_What is being asked:_ Give the material again in full, matching it exactly.

━━━━━━━━━━━━━━━━

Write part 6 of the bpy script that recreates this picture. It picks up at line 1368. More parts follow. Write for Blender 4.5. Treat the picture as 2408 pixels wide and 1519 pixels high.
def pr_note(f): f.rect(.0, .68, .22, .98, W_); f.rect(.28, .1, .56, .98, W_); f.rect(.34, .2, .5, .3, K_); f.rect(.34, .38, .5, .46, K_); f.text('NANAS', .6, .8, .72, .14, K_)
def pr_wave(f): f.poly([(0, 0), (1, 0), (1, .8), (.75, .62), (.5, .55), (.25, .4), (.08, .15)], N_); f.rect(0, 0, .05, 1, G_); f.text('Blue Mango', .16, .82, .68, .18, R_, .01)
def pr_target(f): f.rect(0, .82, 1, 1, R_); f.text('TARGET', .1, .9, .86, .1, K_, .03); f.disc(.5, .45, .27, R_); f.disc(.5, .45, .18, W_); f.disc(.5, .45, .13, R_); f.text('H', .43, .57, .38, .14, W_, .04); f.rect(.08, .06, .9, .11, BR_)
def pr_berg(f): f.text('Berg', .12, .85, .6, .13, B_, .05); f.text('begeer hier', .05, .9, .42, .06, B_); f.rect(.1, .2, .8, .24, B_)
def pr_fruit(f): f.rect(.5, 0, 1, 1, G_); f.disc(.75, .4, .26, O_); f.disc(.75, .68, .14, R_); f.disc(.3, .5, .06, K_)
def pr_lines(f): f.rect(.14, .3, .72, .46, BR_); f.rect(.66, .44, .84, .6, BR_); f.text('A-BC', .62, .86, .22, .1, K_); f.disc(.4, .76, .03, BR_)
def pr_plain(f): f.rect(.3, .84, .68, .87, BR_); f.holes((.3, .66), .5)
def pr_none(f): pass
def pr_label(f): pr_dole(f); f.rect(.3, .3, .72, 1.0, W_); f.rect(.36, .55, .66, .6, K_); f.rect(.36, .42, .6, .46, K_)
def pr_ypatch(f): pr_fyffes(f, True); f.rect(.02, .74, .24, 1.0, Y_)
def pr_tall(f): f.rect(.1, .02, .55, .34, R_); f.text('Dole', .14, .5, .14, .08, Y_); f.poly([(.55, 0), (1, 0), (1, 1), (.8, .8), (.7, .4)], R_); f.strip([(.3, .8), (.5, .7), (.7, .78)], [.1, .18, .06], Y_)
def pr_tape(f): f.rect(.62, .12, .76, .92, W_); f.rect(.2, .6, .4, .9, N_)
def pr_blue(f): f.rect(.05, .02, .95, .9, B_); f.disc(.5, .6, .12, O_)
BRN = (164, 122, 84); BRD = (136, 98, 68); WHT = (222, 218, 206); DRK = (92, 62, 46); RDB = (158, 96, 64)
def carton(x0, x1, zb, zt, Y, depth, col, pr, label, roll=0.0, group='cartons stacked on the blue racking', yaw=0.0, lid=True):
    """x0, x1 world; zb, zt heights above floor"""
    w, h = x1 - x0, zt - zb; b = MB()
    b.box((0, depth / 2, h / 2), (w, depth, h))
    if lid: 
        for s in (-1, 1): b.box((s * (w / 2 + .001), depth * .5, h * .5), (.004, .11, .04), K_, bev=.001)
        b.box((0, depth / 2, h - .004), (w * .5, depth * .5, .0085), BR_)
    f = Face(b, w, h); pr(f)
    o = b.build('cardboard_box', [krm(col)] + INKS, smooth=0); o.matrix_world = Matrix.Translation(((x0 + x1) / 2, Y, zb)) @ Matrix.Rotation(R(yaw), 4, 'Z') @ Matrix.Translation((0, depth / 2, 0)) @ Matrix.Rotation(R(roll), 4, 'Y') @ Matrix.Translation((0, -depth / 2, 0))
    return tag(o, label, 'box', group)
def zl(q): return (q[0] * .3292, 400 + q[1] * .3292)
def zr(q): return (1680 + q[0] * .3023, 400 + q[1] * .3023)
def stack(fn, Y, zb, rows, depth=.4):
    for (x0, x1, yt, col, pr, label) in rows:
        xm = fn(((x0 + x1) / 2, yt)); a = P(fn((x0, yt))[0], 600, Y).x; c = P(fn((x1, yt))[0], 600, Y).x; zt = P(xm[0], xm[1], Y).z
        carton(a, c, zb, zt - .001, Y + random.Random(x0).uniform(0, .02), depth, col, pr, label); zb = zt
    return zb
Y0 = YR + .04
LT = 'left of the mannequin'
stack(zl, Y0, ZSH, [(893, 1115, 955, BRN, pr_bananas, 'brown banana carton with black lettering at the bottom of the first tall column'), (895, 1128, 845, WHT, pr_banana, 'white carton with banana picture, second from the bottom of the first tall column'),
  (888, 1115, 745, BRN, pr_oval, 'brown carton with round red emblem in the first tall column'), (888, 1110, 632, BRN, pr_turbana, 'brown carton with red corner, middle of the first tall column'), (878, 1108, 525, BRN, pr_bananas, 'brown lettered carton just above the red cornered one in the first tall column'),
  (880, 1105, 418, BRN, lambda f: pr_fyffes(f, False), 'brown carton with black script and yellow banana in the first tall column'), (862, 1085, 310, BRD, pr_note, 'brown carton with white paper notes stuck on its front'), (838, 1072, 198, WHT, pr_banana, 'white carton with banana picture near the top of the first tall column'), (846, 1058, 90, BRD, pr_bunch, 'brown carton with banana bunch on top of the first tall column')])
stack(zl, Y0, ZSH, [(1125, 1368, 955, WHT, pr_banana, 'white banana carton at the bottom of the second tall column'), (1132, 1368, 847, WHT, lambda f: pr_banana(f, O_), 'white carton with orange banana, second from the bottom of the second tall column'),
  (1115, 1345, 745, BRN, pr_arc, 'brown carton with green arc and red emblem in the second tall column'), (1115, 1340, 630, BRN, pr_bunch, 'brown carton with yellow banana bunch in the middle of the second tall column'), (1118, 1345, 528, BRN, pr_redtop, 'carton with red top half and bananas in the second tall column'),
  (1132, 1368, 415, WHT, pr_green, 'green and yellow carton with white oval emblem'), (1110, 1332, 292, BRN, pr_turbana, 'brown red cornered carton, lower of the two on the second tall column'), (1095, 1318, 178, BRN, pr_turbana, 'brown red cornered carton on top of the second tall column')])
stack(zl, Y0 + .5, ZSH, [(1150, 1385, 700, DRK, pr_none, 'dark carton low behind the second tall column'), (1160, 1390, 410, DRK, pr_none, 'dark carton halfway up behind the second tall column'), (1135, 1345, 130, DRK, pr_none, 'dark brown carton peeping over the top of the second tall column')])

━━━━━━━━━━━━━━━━

_Right answer:_
Write part 6 of the bpy script that recreates this picture. It picks up at line 1368. More parts follow. Write for Blender 4.5. Treat the picture as 2408 pixels wide and 1519 pixels high.
def pr_note(f): f.rect(.0, .68, .22, .98, W_); f.rect(.28, .1, .56, .98, W_); f.rect(.34, .2, .5, .3, K_); f.rect(.34, .38, .5, .46, K_); f.text('NANAS', .6, .8, .72, .14, K_)
def pr_wave(f): f.poly([(0, 0), (1, 0), (1, .8), (.75, .62), (.5, .55), (.25, .4), (.08, .15)], N_); f.rect(0, 0, .05, 1, G_); f.text('Blue Mango', .16, .82, .68, .18, R_, .01)
def pr_target(f): f.rect(0, .82, 1, 1, R_); f.text('TARGET', .1, .9, .86, .1, K_, .03); f.disc(.5, .45, .27, R_); f.disc(.5, .45, .18, W_); f.disc(.5, .45, .13, R_); f.text('H', .43, .57, .38, .14, W_, .04); f.rect(.08, .06, .9, .11, BR_)
def pr_berg(f): f.text('Berg', .12, .85, .6, .13, B_, .05); f.text('begeer hier', .05, .9, .42, .06, B_); f.rect(.1, .2, .8, .24, B_)
def pr_fruit(f): f.rect(.5, 0, 1, 1, G_); f.disc(.75, .4, .26, O_); f.disc(.75, .68, .14, R_); f.disc(.3, .5, .06, K_)
def pr_lines(f): f.rect(.14, .3, .72, .46, BR_); f.rect(.66, .44, .84, .6, BR_); f.text('A-BC', .62, .86, .22, .1, K_); f.disc(.4, .76, .03, BR_)
def pr_plain(f): f.rect(.3, .84, .68, .87, BR_); f.holes((.3, .66), .5)
def pr_none(f): pass
def pr_label(f): pr_dole(f); f.rect(.3, .3, .72, 1.0, W_); f.rect(.36, .55, .66, .6, K_); f.rect(.36, .42, .6, .46, K_)
def pr_ypatch(f): pr_fyffes(f, True); f.rect(.02, .74, .24, 1.0, Y_)
def pr_tall(f): f.rect(.1, .02, .55, .34, R_); f.text('Dole', .14, .5, .14, .08, Y_); f.poly([(.55, 0), (1, 0), (1, 1), (.8, .8), (.7, .4)], R_); f.strip([(.3, .8), (.5, .7), (.7, .78)], [.1, .18, .06], Y_)
def pr_tape(f): f.rect(.62, .12, .76, .92, W_); f.rect(.2, .6, .4, .9, N_)
def pr_blue(f): f.rect(.05, .02, .95, .9, B_); f.disc(.5, .6, .12, O_)
BRN = (164, 122, 84); BRD = (136, 98, 68); WHT = (222, 218, 206); DRK = (92, 62, 46); RDB = (158, 96, 64)
def carton(x0, x1, zb, zt, Y, depth, col, pr, label, roll=0.0, group='cartons stacked on the blue racking', yaw=0.0, lid=True):
    """x0, x1 world; zb, zt heights above floor"""
    w, h = x1 - x0, zt - zb; b = MB()
    b.box((0, depth / 2, h / 2), (w, depth, h))
    if lid: 
        for s in (-1, 1): b.box((s * (w / 2 + .001), depth * .5, h * .5), (.004, .11, .04), K_, bev=.001)
        b.box((0, depth / 2, h - .004), (w * .5, depth * .5, .0085), BR_)
    f = Face(b, w, h); pr(f)
    o = b.build('cardboard_box', [krm(col)] + INKS, smooth=0); o.matrix_world = Matrix.Translation(((x0 + x1) / 2, Y, zb)) @ Matrix.Rotation(R(yaw), 4, 'Z') @ Matrix.Translation((0, depth / 2, 0)) @ Matrix.Rotation(R(roll), 4, 'Y') @ Matrix.Translation((0, -depth / 2, 0))
    return tag(o, label, 'box', group)
def zl(q): return (q[0] * .3292, 400 + q[1] * .3292)
def zr(q): return (1680 + q[0] * .3023, 400 + q[1] * .3023)
def stack(fn, Y, zb, rows, depth=.4):
    for (x0, x1, yt, col, pr, label) in rows:
        xm = fn(((x0 + x1) / 2, yt)); a = P(fn((x0, yt))[0], 600, Y).x; c = P(fn((x1, yt))[0], 600, Y).x; zt = P(xm[0], xm[1], Y).z
        carton(a, c, zb, zt - .001, Y + random.Random(x0).uniform(0, .02), depth, col, pr, label); zb = zt
    return zb
Y0 = YR + .04
LT = 'left of the mannequin'
stack(zl, Y0, ZSH, [(893, 1115, 955, BRN, pr_bananas, 'brown banana carton with black lettering at the bottom of the first tall column'), (895, 1128, 845, WHT, pr_banana, 'white carton with banana picture, second from the bottom of the first tall column'),
  (888, 1115, 745, BRN, pr_oval, 'brown carton with round red emblem in the first tall column'), (888, 1110, 632, BRN, pr_turbana, 'brown carton with red corner, middle of the first tall column'), (878, 1108, 525, BRN, pr_bananas, 'brown lettered carton just above the red cornered one in the first tall column'),
  (880, 1105, 418, BRN, lambda f: pr_fyffes(f, False), 'brown carton with black script and yellow banana in the first tall column'), (862, 1085, 310, BRD, pr_note, 'brown carton with white paper notes stuck on its front'), (838, 1072, 198, WHT, pr_banana, 'white carton with banana picture near the top of the first tall column'), (846, 1058, 90, BRD, pr_bunch, 'brown carton with banana bunch on top of the first tall column')])
stack(zl, Y0, ZSH, [(1125, 1368, 955, WHT, pr_banana, 'white banana carton at the bottom of the second tall column'), (1132, 1368, 847, WHT, lambda f: pr_banana(f, O_), 'white carton with orange banana, second from the bottom of the second tall column'),
  (1115, 1345, 745, BRN, pr_arc, 'brown carton with green arc and red emblem in the second tall column'), (1115, 1340, 630, BRN, pr_bunch, 'brown carton with yellow banana bunch in the middle of the second tall column'), (1118, 1345, 528, BRN, pr_redtop, 'carton with red top half and bananas in the second tall column'),
  (1132, 1368, 415, WHT, pr_green, 'green and yellow carton with white oval emblem'), (1110, 1332, 292, BRN, pr_turbana, 'brown red cornered carton, lower of the two on the second tall column'), (1095, 1318, 178, BRN, pr_turbana, 'brown red cornered carton on top of the second tall column')])
stack(zl, Y0 + .5, ZSH, [(1150, 1385, 700, DRK, pr_none, 'dark carton low behind the second tall column'), (1160, 1390, 410, DRK, pr_none, 'dark carton halfway up behind the second tall column'), (1135, 1345, 130, DRK, pr_none, 'dark brown carton peeping over the top of the second tall column')])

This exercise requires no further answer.